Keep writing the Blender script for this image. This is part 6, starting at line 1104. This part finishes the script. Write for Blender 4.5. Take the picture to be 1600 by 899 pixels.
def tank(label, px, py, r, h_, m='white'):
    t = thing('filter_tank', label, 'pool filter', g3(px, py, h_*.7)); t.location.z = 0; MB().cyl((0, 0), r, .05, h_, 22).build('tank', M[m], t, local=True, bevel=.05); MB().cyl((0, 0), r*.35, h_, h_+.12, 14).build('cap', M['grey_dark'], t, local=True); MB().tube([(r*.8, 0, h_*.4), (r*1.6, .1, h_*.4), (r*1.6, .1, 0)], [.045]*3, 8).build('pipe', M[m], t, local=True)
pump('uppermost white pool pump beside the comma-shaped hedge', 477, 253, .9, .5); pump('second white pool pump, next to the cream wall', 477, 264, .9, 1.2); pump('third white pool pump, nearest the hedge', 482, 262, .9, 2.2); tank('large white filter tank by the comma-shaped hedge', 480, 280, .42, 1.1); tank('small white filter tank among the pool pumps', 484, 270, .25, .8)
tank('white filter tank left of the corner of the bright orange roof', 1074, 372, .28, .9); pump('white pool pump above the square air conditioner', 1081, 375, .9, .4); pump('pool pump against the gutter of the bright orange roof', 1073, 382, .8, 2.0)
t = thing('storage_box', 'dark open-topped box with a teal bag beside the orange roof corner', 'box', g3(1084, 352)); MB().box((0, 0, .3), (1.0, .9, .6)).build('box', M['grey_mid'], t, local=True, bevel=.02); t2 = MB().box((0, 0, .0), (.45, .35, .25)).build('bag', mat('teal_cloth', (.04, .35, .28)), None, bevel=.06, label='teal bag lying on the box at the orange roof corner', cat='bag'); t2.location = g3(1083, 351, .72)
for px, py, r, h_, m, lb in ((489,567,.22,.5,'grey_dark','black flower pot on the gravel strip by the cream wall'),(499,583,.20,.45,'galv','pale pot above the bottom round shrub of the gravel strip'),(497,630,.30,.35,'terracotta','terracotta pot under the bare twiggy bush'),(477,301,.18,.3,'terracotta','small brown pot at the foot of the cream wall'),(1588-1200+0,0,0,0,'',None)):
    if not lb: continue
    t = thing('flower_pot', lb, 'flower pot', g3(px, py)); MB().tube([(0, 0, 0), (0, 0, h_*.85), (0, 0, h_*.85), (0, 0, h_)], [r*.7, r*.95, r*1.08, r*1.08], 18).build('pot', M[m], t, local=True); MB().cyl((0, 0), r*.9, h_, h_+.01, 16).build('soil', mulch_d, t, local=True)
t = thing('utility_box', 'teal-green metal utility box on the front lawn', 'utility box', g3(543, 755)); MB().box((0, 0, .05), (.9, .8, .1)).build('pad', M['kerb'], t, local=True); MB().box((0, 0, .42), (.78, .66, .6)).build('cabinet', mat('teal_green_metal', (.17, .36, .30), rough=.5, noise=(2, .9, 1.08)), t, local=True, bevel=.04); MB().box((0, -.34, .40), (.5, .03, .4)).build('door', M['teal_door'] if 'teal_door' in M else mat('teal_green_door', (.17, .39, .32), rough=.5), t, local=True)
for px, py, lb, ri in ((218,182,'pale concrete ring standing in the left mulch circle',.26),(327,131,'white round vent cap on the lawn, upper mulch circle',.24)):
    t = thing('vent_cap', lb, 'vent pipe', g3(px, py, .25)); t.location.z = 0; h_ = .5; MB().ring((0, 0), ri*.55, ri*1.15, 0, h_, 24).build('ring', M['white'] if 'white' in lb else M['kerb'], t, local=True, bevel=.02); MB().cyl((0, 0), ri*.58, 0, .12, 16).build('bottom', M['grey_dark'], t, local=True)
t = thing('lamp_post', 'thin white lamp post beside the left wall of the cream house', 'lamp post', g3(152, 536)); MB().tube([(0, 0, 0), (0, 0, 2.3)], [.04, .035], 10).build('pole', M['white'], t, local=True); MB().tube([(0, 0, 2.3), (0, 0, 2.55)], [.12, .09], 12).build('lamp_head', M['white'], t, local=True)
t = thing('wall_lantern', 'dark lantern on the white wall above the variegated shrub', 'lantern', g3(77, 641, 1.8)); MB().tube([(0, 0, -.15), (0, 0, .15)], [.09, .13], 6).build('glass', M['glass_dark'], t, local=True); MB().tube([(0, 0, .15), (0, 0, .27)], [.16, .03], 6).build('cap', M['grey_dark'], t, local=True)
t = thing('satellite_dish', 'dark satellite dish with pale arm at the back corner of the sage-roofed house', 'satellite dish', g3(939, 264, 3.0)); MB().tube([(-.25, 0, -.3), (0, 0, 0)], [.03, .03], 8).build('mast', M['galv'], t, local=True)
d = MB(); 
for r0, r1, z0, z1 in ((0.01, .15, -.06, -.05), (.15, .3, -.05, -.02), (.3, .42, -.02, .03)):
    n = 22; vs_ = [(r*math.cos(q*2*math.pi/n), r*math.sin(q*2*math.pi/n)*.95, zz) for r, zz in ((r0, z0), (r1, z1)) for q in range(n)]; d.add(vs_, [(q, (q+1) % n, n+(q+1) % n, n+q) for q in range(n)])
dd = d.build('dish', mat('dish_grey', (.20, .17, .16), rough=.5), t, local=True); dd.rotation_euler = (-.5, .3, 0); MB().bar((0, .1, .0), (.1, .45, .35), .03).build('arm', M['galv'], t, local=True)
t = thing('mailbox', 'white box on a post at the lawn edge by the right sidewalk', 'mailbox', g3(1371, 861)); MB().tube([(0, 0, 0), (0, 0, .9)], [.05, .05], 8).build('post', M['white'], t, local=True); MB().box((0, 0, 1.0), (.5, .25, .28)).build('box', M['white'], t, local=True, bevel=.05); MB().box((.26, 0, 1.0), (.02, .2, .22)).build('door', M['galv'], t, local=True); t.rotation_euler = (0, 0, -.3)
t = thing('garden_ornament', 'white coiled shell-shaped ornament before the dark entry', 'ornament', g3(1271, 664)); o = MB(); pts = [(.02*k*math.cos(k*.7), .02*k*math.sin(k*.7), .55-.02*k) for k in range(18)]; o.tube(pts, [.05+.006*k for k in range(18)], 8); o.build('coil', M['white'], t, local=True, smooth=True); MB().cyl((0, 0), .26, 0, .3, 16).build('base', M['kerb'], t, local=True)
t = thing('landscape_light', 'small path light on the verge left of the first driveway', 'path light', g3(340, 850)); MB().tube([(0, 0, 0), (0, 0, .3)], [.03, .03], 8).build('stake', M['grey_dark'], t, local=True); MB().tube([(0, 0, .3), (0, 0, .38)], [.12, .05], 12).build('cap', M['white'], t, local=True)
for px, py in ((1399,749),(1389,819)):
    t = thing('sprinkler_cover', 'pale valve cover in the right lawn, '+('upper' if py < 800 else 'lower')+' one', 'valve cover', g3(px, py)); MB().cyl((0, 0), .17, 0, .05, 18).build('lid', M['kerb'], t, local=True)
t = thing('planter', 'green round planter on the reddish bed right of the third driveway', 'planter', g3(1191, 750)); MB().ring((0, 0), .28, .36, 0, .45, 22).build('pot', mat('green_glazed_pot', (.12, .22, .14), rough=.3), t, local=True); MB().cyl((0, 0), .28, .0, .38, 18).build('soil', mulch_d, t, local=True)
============
* **GIVEN PROBLEM**
Extract the complete data, matching each line exactly.

* **EXERCISE RESPONSE**
Keep writing the Blender script for this image. This is part 6, starting at line 1104. This part finishes the script. Write for Blender 4.5. Take the picture to be 1600 by 899 pixels.
def tank(label, px, py, r, h_, m='white'):
    t = thing('filter_tank', label, 'pool filter', g3(px, py, h_*.7)); t.location.z = 0; MB().cyl((0, 0), r, .05, h_, 22).build('tank', M[m], t, local=True, bevel=.05); MB().cyl((0, 0), r*.35, h_, h_+.12, 14).build('cap', M['grey_dark'], t, local=True); MB().tube([(r*.8, 0, h_*.4), (r*1.6, .1, h_*.4), (r*1.6, .1, 0)], [.045]*3, 8).build('pipe', M[m], t, local=True)
pump('uppermost white pool pump beside the comma-shaped hedge', 477, 253, .9, .5); pump('second white pool pump, next to the cream wall', 477, 264, .9, 1.2); pump('third white pool pump, nearest the hedge', 482, 262, .9, 2.2); tank('large white filter tank by the comma-shaped hedge', 480, 280, .42, 1.1); tank('small white filter tank among the pool pumps', 484, 270, .25, .8)
tank('white filter tank left of the corner of the bright orange roof', 1074, 372, .28, .9); pump('white pool pump above the square air conditioner', 1081, 375, .9, .4); pump('pool pump against the gutter of the bright orange roof', 1073, 382, .8, 2.0)
t = thing('storage_box', 'dark open-topped box with a teal bag beside the orange roof corner', 'box', g3(1084, 352)); MB().box((0, 0, .3), (1.0, .9, .6)).build('box', M['grey_mid'], t, local=True, bevel=.02); t2 = MB().box((0, 0, .0), (.45, .35, .25)).build('bag', mat('teal_cloth', (.04, .35, .28)), None, bevel=.06, label='teal bag lying on the box at the orange roof corner', cat='bag'); t2.location = g3(1083, 351, .72)
for px, py, r, h_, m, lb in ((489,567,.22,.5,'grey_dark','black flower pot on the gravel strip by the cream wall'),(499,583,.20,.45,'galv','pale pot above the bottom round shrub of the gravel strip'),(497,630,.30,.35,'terracotta','terracotta pot under the bare twiggy bush'),(477,301,.18,.3,'terracotta','small brown pot at the foot of the cream wall'),(1588-1200+0,0,0,0,'',None)):
    if not lb: continue
    t = thing('flower_pot', lb, 'flower pot', g3(px, py)); MB().tube([(0, 0, 0), (0, 0, h_*.85), (0, 0, h_*.85), (0, 0, h_)], [r*.7, r*.95, r*1.08, r*1.08], 18).build('pot', M[m], t, local=True); MB().cyl((0, 0), r*.9, h_, h_+.01, 16).build('soil', mulch_d, t, local=True)
t = thing('utility_box', 'teal-green metal utility box on the front lawn', 'utility box', g3(543, 755)); MB().box((0, 0, .05), (.9, .8, .1)).build('pad', M['kerb'], t, local=True); MB().box((0, 0, .42), (.78, .66, .6)).build('cabinet', mat('teal_green_metal', (.17, .36, .30), rough=.5, noise=(2, .9, 1.08)), t, local=True, bevel=.04); MB().box((0, -.34, .40), (.5, .03, .4)).build('door', M['teal_door'] if 'teal_door' in M else mat('teal_green_door', (.17, .39, .32), rough=.5), t, local=True)
for px, py, lb, ri in ((218,182,'pale concrete ring standing in the left mulch circle',.26),(327,131,'white round vent cap on the lawn, upper mulch circle',.24)):
    t = thing('vent_cap', lb, 'vent pipe', g3(px, py, .25)); t.location.z = 0; h_ = .5; MB().ring((0, 0), ri*.55, ri*1.15, 0, h_, 24).build('ring', M['white'] if 'white' in lb else M['kerb'], t, local=True, bevel=.02); MB().cyl((0, 0), ri*.58, 0, .12, 16).build('bottom', M['grey_dark'], t, local=True)
t = thing('lamp_post', 'thin white lamp post beside the left wall of the cream house', 'lamp post', g3(152, 536)); MB().tube([(0, 0, 0), (0, 0, 2.3)], [.04, .035], 10).build('pole', M['white'], t, local=True); MB().tube([(0, 0, 2.3), (0, 0, 2.55)], [.12, .09], 12).build('lamp_head', M['white'], t, local=True)
t = thing('wall_lantern', 'dark lantern on the white wall above the variegated shrub', 'lantern', g3(77, 641, 1.8)); MB().tube([(0, 0, -.15), (0, 0, .15)], [.09, .13], 6).build('glass', M['glass_dark'], t, local=True); MB().tube([(0, 0, .15), (0, 0, .27)], [.16, .03], 6).build('cap', M['grey_dark'], t, local=True)
t = thing('satellite_dish', 'dark satellite dish with pale arm at the back corner of the sage-roofed house', 'satellite dish', g3(939, 264, 3.0)); MB().tube([(-.25, 0, -.3), (0, 0, 0)], [.03, .03], 8).build('mast', M['galv'], t, local=True)
d = MB(); 
for r0, r1, z0, z1 in ((0.01, .15, -.06, -.05), (.15, .3, -.05, -.02), (.3, .42, -.02, .03)):
    n = 22; vs_ = [(r*math.cos(q*2*math.pi/n), r*math.sin(q*2*math.pi/n)*.95, zz) for r, zz in ((r0, z0), (r1, z1)) for q in range(n)]; d.add(vs_, [(q, (q+1) % n, n+(q+1) % n, n+q) for q in range(n)])
dd = d.build('dish', mat('dish_grey', (.20, .17, .16), rough=.5), t, local=True); dd.rotation_euler = (-.5, .3, 0); MB().bar((0, .1, .0), (.1, .45, .35), .03).build('arm', M['galv'], t, local=True)
t = thing('mailbox', 'white box on a post at the lawn edge by the right sidewalk', 'mailbox', g3(1371, 861)); MB().tube([(0, 0, 0), (0, 0, .9)], [.05, .05], 8).build('post', M['white'], t, local=True); MB().box((0, 0, 1.0), (.5, .25, .28)).build('box', M['white'], t, local=True, bevel=.05); MB().box((.26, 0, 1.0), (.02, .2, .22)).build('door', M['galv'], t, local=True); t.rotation_euler = (0, 0, -.3)
t = thing('garden_ornament', 'white coiled shell-shaped ornament before the dark entry', 'ornament', g3(1271, 664)); o = MB(); pts = [(.02*k*math.cos(k*.7), .02*k*math.sin(k*.7), .55-.02*k) for k in range(18)]; o.tube(pts, [.05+.006*k for k in range(18)], 8); o.build('coil', M['white'], t, local=True, smooth=True); MB().cyl((0, 0), .26, 0, .3, 16).build('base', M['kerb'], t, local=True)
t = thing('landscape_light', 'small path light on the verge left of the first driveway', 'path light', g3(340, 850)); MB().tube([(0, 0, 0), (0, 0, .3)], [.03, .03], 8).build('stake', M['grey_dark'], t, local=True); MB().tube([(0, 0, .3), (0, 0, .38)], [.12, .05], 12).build('cap', M['white'], t, local=True)
for px, py in ((1399,749),(1389,819)):
    t = thing('sprinkler_cover', 'pale valve cover in the right lawn, '+('upper' if py < 800 else 'lower')+' one', 'valve cover', g3(px, py)); MB().cyl((0, 0), .17, 0, .05, 18).build('lid', M['kerb'], t, local=True)
t = thing('planter', 'green round planter on the reddish bed right of the third driveway', 'planter', g3(1191, 750)); MB().ring((0, 0), .28, .36, 0, .45, 22).build('pot', mat('green_glazed_pot', (.12, .22, .14), rough=.3), t, local=True); MB().cyl((0, 0), .28, .0, .38, 18).build('soil', mulch_d, t, local=True)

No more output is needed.